The trick of Superman: Red Son is that the film locates its hero in a specific time, place and ideology, allowing dramatic intrigue to arise from internalised decisions and actions rather than, say, an invading alien of the week. Comparable DC animated features exist in their own bubble realities; isolated incidents that make very little attempt to connect with anything other than whichever live action film Warner Bros is cuing up for a big screen push. Sam Liu's Red Son, adapted from Mark Millar's Elseworlds comic, is the Superman story told in broad, decade-spanning strokes, with the last son of Krypton cast as the living embodiment of the Soviet Union rather than the United States.

Red Son is, on some level, Superman stripped of the contradiction and compromise that a realistic reading otherwise imposes on the character. Portrayed here as the beloved surrogate son of Joseph Stalin, this agitprop Man of Steel explores his sense of messianic duty through direct, seismic leadership rather than street level heroics. Obviously, given this animated feature's country of origin, the technological utopia that Superman builds is flawed and, eventually, tyrannical but this Evil Empire framing allows a curious note to creep into this compromised saviour's interpersonal confrontations.
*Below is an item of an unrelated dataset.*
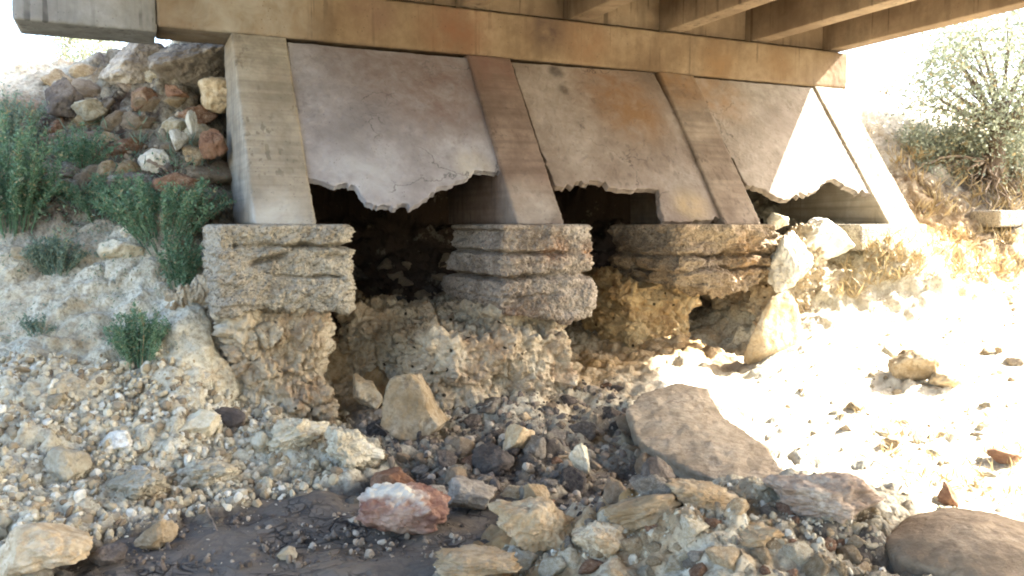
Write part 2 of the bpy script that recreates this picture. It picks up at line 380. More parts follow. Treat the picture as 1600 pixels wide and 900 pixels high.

Ironically, this secular Superman is often assessed by the human beings he encounters in terms best described as religious terror.

Unlike their caricatured American counterparts, cornered Easter Bloc citizens wither in Superman's presence, reacting, reflexively, as if they are being judged by an invincible, almighty power. Their presumption is always damnation, prompting either a garbled explanation of their actions or, simply, horror. The most striking of these unexpectedly human moments comes shortly after Superman learns of Stalin's purges. He journeys to a lead-lined Gulag finding malnourished, shuffling dissidents - the victims of his adopted father's all-consuming paranoia. Among the dead and dying is a two-storey pillory housing four broken, contorted bodies. To their side stands a guard, his face painted with a mix of blank obedience and bug-eyed terror. It's a fleeting moment in Liu's action-packed whole but then again what other, recent, image in superhero cinema better illustrates the chasm between these divine, inspirational personalities and humanity's pathetic attempts to emulate their overwhelming strength?